70k new homes needed to rebalance the rental market: Domain
The number of homes Australia needs to ease the rental crisis equates to a city the size of Newcastle, new research has found.
According to Domain’s latest rent report, the nation’s vacancy rate returned to a record low of 0.8 per cent, showing that finding an available home for rent is once again growing more difficult.
Most capitals have seen vacancy rates slide backwards once again after some positive gains through mid-2023.
Sydney and Perth have now hit a record lows, at 0.9 per cent and 0.3 per cent respectively. Melbourne, Brisbane, Adelaide and Darwin are close to record lows, all under 1 per cent.
Illustrating the long-term nature of the issue, Adelaide and Perth have now recorded a vacancy rate below 1 per cent for roughly three years, while Brisbane has held below 1 per cent for almost two years.
The firm estimated that for vacancy rates to return to healthy levels of between 2 per cent to 3 per cent, the nation needs to see an infusion of up to 70,000 new dwellings on the market – an amount that equates to roughly the number of homes found in Newcastle’s local government area.
According to Dr Nicola Powell, Domain’s chief of research and economics, dampened conditions for construction coupled with disincentives for investors have been two large contributors to the current rental shortage.
“Rental supply has suffered due to the sustained development undersupply and investors selling under holding pressure costs,” Dr Powell said.
Noting that this situation has been years in the making, she lamented that solutions would hardly appear overnight.
“There is no quick fix to ease the competitive rental market, as many factors are at play. One of the key factors is investors. They are currently reluctant to hold debt with rising costs, as evidenced by the falling annual investor share of new lending,” she said.
But though the market is lacking the stock levels it needs, renters may be glad to hear that rental price growth appears to be easing somewhat – though Dr Powell noted it’s largely due to renters being simply unable to meet higher price hikes.
Rent growth has slowed from extreme hikes seen throughout 2022 and earlier in 2023, however, the pace of growth still remains heightened compared to historical standards. For example, in the 2010s the combined capital rent rose 0.4 per cent on average for houses and 0.6 per cent for units. Over the September 2023 quarter, rents increased by 3.4 per cent.
“It is unusual for rent gains to decelerate when Australia’s vacancy rate is at a record low. This suggests an affordability ceiling is being reached as strained tenant budgets cannot keep pace with escalating rents and living costs,” Dr Powell said.
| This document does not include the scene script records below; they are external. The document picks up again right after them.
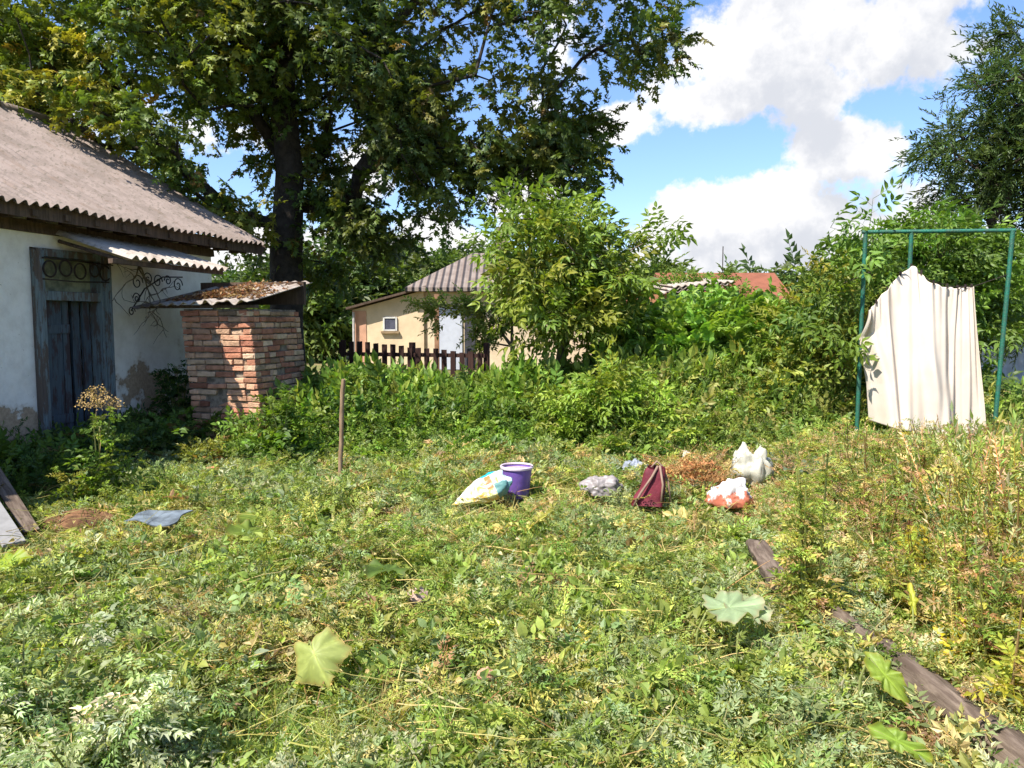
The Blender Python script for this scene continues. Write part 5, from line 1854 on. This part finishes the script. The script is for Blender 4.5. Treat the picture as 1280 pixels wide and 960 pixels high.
    scrap('brick_fragment', 'small orange brick fragment lying in the grass near the bottom centre', 'brick', 608, 848, (.035, .03, .028), plain('orange_brick', (.48, .26, .15), .9, .15, 30, .5, 60), 9, .3, 1.5, .09)
    scrap('brick_fragment', 'reddish broken brick half hidden in weeds below the brick outhouse', 'brick', 268, 592, (.10, .07, .05), plain('red_brick_bit', (.40, .17, .08), .9, .15, 20, .5, 60), 10, .25, 1.4, .03)
    # soil heap by the wall
    p = gpz(100, 655)
    m = MB(); crumple(m, (0, 0, 0), (.34, .22, .12), 11, .25, 2.0, sub=48, flat=-.1)
    o = m.build('soil_heap', plain('dug_soil', (.21, .105, .05), .95, .3, 7, .9, 30), smooth=True); o.location = p
    tag(o, 'low heap of orange brown earth between weeds and white wall', 'soil')
    # white cup
    p = gpz(855, 590); p.z += .12
    m = MB(); m.lathe([(0, 0), (.024, 0), (.034, .085), (.031, .085), (.022, .006), (0, .006)], 24)
    o = m.build('plastic_cup', plastic('white_cup', (.75, .74, .72)), smooth=True, auto=40); o.location = p; o.rotation_euler = (.25, .2, 0)
    tag(o, 'small white plastic cup left of the white sack', 'cup')
    # dry brush heap
    p = gpz(862, 628); p.z += .08
    sc = Scat(); n = 900
    D = rdir(n, .0, .9)
    P = np.array([p]) + rng.normal(0, 1, (n, 3)) * np.array([.13, .10, .02]); P[:, 2] = p.z + np.abs(rng.normal(.06, .09, n))
    sc.put(stalks, P - np.array(p), D, rng.uniform(.10, .28, n), pal(n, [(.36, .21, .10), (.30, .15, .06), (.42, .30, .16)], [3, 2, 2]))
    sc.put(herb_b, P[:420] - np.array(p), rdir(420, -.2, .9), rng.uniform(.08, .15, 420), pal(420, [(.38, .22, .10), (.34, .16, .07), (.30, .24, .09)], [3, 2, 2]))
    o = sc.build('dry_brush', M['leaf_dry']); o.location = p
    tag(o, 'heap of orange brown withered plants right of the burgundy bag', 'brush heap')
    # grey slab
    p = gp(195, 646, .19)
    m = MB()
    m.grid(lambda u, v: (-.17 + .34 * u + .015 * math.sin(v * 7) + .03 * v, -.12 + .24 * v + .012 * math.sin(u * 7), .012 * math.sin(u * 6) * math.cos(v * 4) + .02 * u * v), 14, 10, thick=.008)
    o = m.build('sheet_scrap', plain('blue_grey_sheet', (.17, .205, .235), .75, .3, 8, .3, 30), smooth=True, auto=40); o.location = p; o.rotation_euler = (.10, .05, -.12)
    tag(o, 'flat blue grey sheet scrap lying in the grass near the white wall', 'sheet')
    # leaning boards at the left edge
    for a, b_, wd, mat, lab in ((gp(40, 664, .05), at(-26, 560, 6.3), .11, M['grey_wood'], 'weathered grey board leaning out of the weeds at the left edge'),
                                (gp(18, 680, .05), at(-40, 590, 5.9), .14, plain('pale_board', (.27, .26, .25), .8, .12, 9), 'pale painted board lying under the leaning grey one at the left edge')):
        d = b_ - a; L = d.length
        m = MB(); m.box((0, L / 2, 0), (wd, L, .024), jit=.004)
        o = m.build('board', mat, bevel=.003); o.location = a
        q = d.to_track_quat('Y', 'Z'); o.rotation_euler = q.to_euler()
        tag(o, lab, 'board')
    # stake
    b = gpz(424, 606); tp = at(429, 474, b.y)
    m = MB()
    n = 9
    pts = [Vector((0, 0, -.1)).lerp(tp - b, k / n) + Vector((random.gauss(0, .004), random.gauss(0, .004), 0)) for k in range(n + 1)]
    m.tube(pts, [.022 + random.gauss(0, .0015) for _ in pts], 8)
    o = m.build('wooden_stake', wood_mat('stake_wood', (.20, .13, .075), (.30, .205, .13), (60, 60, 5)), smooth=True, auto=50); o.location = b
    tag(o, 'rough brown wooden stake standing upright in the yard', 'stake')
    # beams
    def beam(name, lab, a, b_, w, h, seed, roll=0.0):
        d = b_ - a; L = d.length
        m = MB(); N = 40; K = 16
        V = []; Fc = []
        for i in range(N + 1):
            s = i / N
            for k in range(K):
                w_ = 2 * PI * (k + .5) / K
                ex = lambda c: math.copysign(abs(c) ** .35, c)
                x, z = ex(math.cos(w_)) * w / 2, ex(math.sin(w_)) * h / 2
                nn = mnoise.noise(Vector((x * 14, s * L * 5, z * 14 + seed)))
                fr = mnoise.noise(Vector((x * 60, s * L * 2.2, z * 60 + seed)))
                e = max(0, 1 - min(s, 1 - s) * L / .10)
                kk = 1 + .26 * nn + .16 * fr - .22 * e * abs(fr) * 2
                V.append((x * kk, s * L + e * fr * .07, z * kk))
        for i in range(N):
            for k in range(K):
                k2 = (k + 1) % K
                Fc.append((i * K + k, i * K + k2, (i + 1) * K + k2, (i + 1) * K + k))
        Fc.append(tuple(range(K - 1, -1, -1))); Fc.append(tuple(range(N * K, N * K + K)))
        m.add(V, Fc)
        o = m.build(name, M['grey_wood'], smooth=True, auto=45); o.location = a
        o.rotation_euler = (d.to_track_quat('Y', 'Z').to_matrix() @ Matrix.Rotation(roll, 3, 'Y')).to_euler()
        return tag(o, lab, 'beam')
    beam('weathered_beam', 'long rotten grey timber beam half sunk in the weeds in the right foreground', gp(1300, 970, .125), gp(1040, 768, .135), .12, .12, 3, .35)
    beam('weathered_beam', 'short broken piece of grey timber lying beyond the long beam', gp(975, 728, .14), gp(944, 680, .16), .12, .07, 9, -.2)
    # fallen sticks on the mown ground
    for px, py, ang, L, lab in ((545, 905, -.6, .32, 'pale bent stalk lying in the bottom centre foreground'), (730, 690, .5, .42, 'thin brown stick lying in the grass right of centre'), (620, 830, .35, .3, 'long straw stalk lying near the orange brick fragment')):
        p = gpz(px, py); p.z += .14
        m = MB(); m.tube([(L * (k / 6 - .5), .02 * math.sin(k), .012 * math.sin(k * 1.7)) for k in range(7)], [.006, .0058, .0056, .0052, .005, .0045, .0035], 6, col=(1, 1, 1))
        o = m.build('fallen_stalk', plain('stalk', (.42, .37, .17), .8, .2, 20) if 'brown' not in lab else M['twig'], smooth=True); o.location = p; o.rotation_euler = (.05, .06, ang)
        tag(o, lab, 'stalk')


litter()
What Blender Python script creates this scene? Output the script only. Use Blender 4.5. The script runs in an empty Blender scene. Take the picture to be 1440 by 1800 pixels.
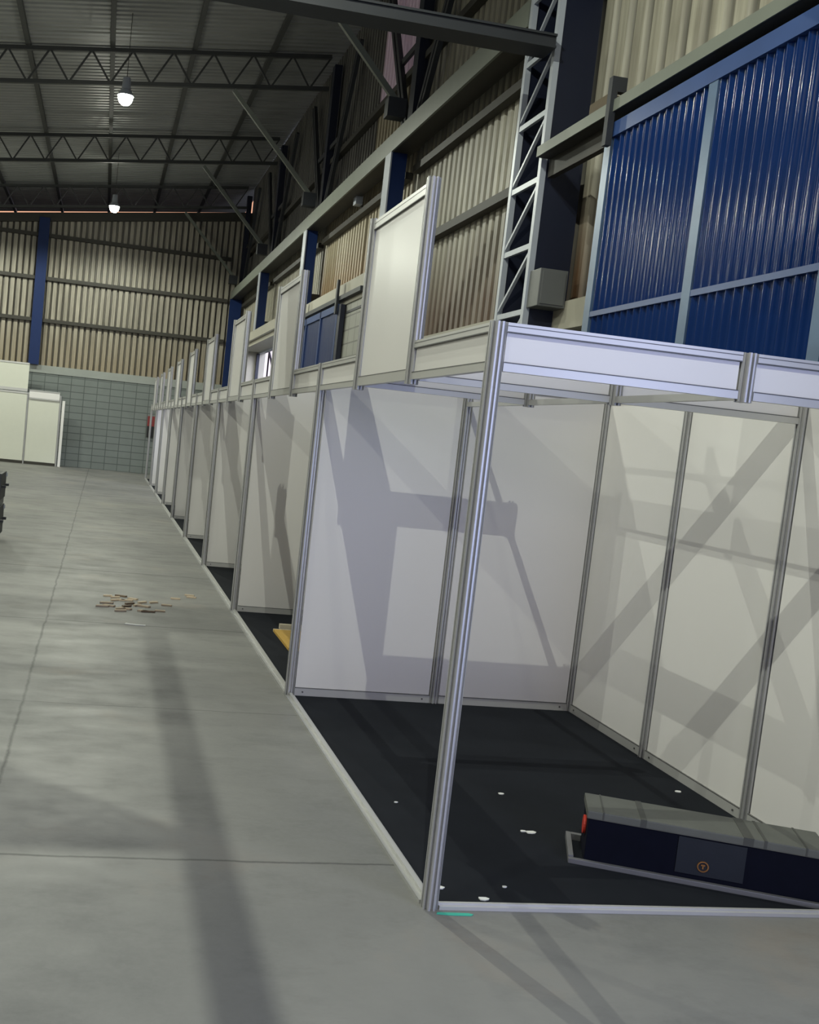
import bpy, bmesh, math, random
from mathutils import Vector, Matrix
random.seed(7)
C = bpy.context.scene.collection

# ------------------------------------------------------------------ camera
cam_d = bpy.data.cameras.new('camera')
cam = bpy.data.objects.new('camera', cam_d); C.objects.link(cam)
def cam_axes(yaw, pitch, roll):
    F = Vector((math.sin(yaw)*math.cos(pitch), math.cos(yaw)*math.cos(pitch), math.sin(pitch)))
    R = Vector((math.cos(yaw), -math.sin(yaw), 0)); U = R.cross(F)
    c, s = math.cos(roll), math.sin(roll)
    return c*R + s*U, -s*R + c*U, F
R_, U_, F_ = cam_axes(0.17763, -0.08607, 0.10238)
M = Matrix((R_, U_, -F_)).transposed().to_4x4(); M.translation = Vector((-1.362, -3.565, 1.714))
cam.matrix_world = M
cam_d.sensor_width = 36; cam_d.lens = 1807.94/1800*36
cam_d.shift_x = 229.1/1800; cam_d.shift_y = 19.8/1800
cam_d.clip_end = 300
bpy.context.scene.camera = cam

# ------------------------------------------------------------------ exposure, sky, daylight
sc = bpy.context.scene
sc.view_settings.view_transform = 'Standard'; sc.view_settings.look = 'None'
sc.view_settings.exposure = 0.0; sc.view_settings.gamma = 1; sc.view_settings.use_curve_mapping = False

LAMP_W = 300
LAMP_COL = (0.96, 1.0, 0.86)
DAY_COL = (0.46, 0.58, 1.0)
SKY_STRENGTH = 0.45

def build_sky():
    w = bpy.data.worlds.new('dusk_sky'); sc.world = w; w.use_nodes = True
    nt = w.node_tree; nt.nodes.clear()
    out = nt.nodes.new('ShaderNodeOutputWorld'); bg = nt.nodes.new('ShaderNodeBackground')
    tc = nt.nodes.new('ShaderNodeTexCoord'); sep = nt.nodes.new('ShaderNodeSeparateXYZ')
    rp = nt.nodes.new('ShaderNodeValToRGB')
    nt.links.new(tc.outputs['Generated'], sep.inputs[0]); mr = nt.nodes.new('ShaderNodeMapRange'); mr.inputs[1].default_value = -1; nt.links.new(sep.outputs['Z'], mr.inputs[0]); nt.links.new(mr.outputs[0], rp.inputs[0])
    e = rp.color_ramp.elements
    e[0].position = 0.492; e[0].color = (0.03, 0.03, 0.035, 1)
    e[1].position = 0.50; e[1].color = (2.6, 2.5, 3.0, 1)
    for p, c in ((0.55, (2.5, 2.2, 2.5, 1)), (0.58, (2.2, 1.15, 0.72, 1)), (0.615, (2.1, 1.1, 0.72, 1)), (0.68, (0.75, 0.65, 0.95, 1)), (0.85, (0.35, 0.40, 0.85, 1))):
        n = e.new(p); n.color = c
    bg.inputs[1].default_value = SKY_STRENGTH
    nt.links.new(rp.outputs[0], bg.inputs[0]); nt.links.new(bg.outputs[0], out.inputs[0])
build_sky()

def area_light(name, loc, direction, sx, sy, power, col):
    d = bpy.data.lights.new(name, 'AREA'); d.shape = 'RECTANGLE'; d.size = sx; d.size_y = sy
    d.energy = power; d.color = col
    o = bpy.data.objects.new(name, d); C.objects.link(o); o.location = loc
    o.rotation_euler = Vector(direction).to_track_quat('-Z', 'Y').to_euler()
    return o
# daylight that enters through the open gate in the rear wall, and through the high window
area_light('gate_daylight', (-0.5, -13.2, 2.6), (0.05, 1, 0.02), 7, 5, 160, DAY_COL)
area_light('doorway_daylight', (2.70, -4.8, 2.1), (-1, 0.35, 0.0), 4.0, 4.0, 195, DAY_COL)
area_light('window_daylight', (4.6, 20.6, 5.2), (-0.72, 0.42, -0.46), 5.0, 2.4, 620, (0.74, 0.79, 1.0))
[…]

“These dynamics are likely to have led to a reconsideration of house shares or opting for a more affordable location, property type or size with recent RBA research suggesting that the average number of people per dwelling is rising,” she added.
Even so, asking rents continued their record-breaking streak of consecutive increases, pushing prices to new peaks. The combined capital median weekly asking rent is $600 for both houses and units – a 13 per cent increase for houses over last year and a 23 per cent increase for units.
Despite the continual rise across the country and within most capital cities, the pace of rental growth has eased over the September quarter compared to the previous quarter. The outliers to this, however, were houses in Melbourne and units in Adelaide, where price growth increased.
Melbourne is no longer the most affordable city in which to rent a house for the first time in over two years, losing its status to Hobart. Meanwhile, Brisbane has become the second most expensive city to rent a unit, tying with Canberra.
Melbourne, Adelaide and Perth led the rental gains over the September quarter, while Hobart and Canberra experienced slightly improved conditions for tenants.
But even in those cities, the report made clear: “Australia remains firmly a landlords’ market.”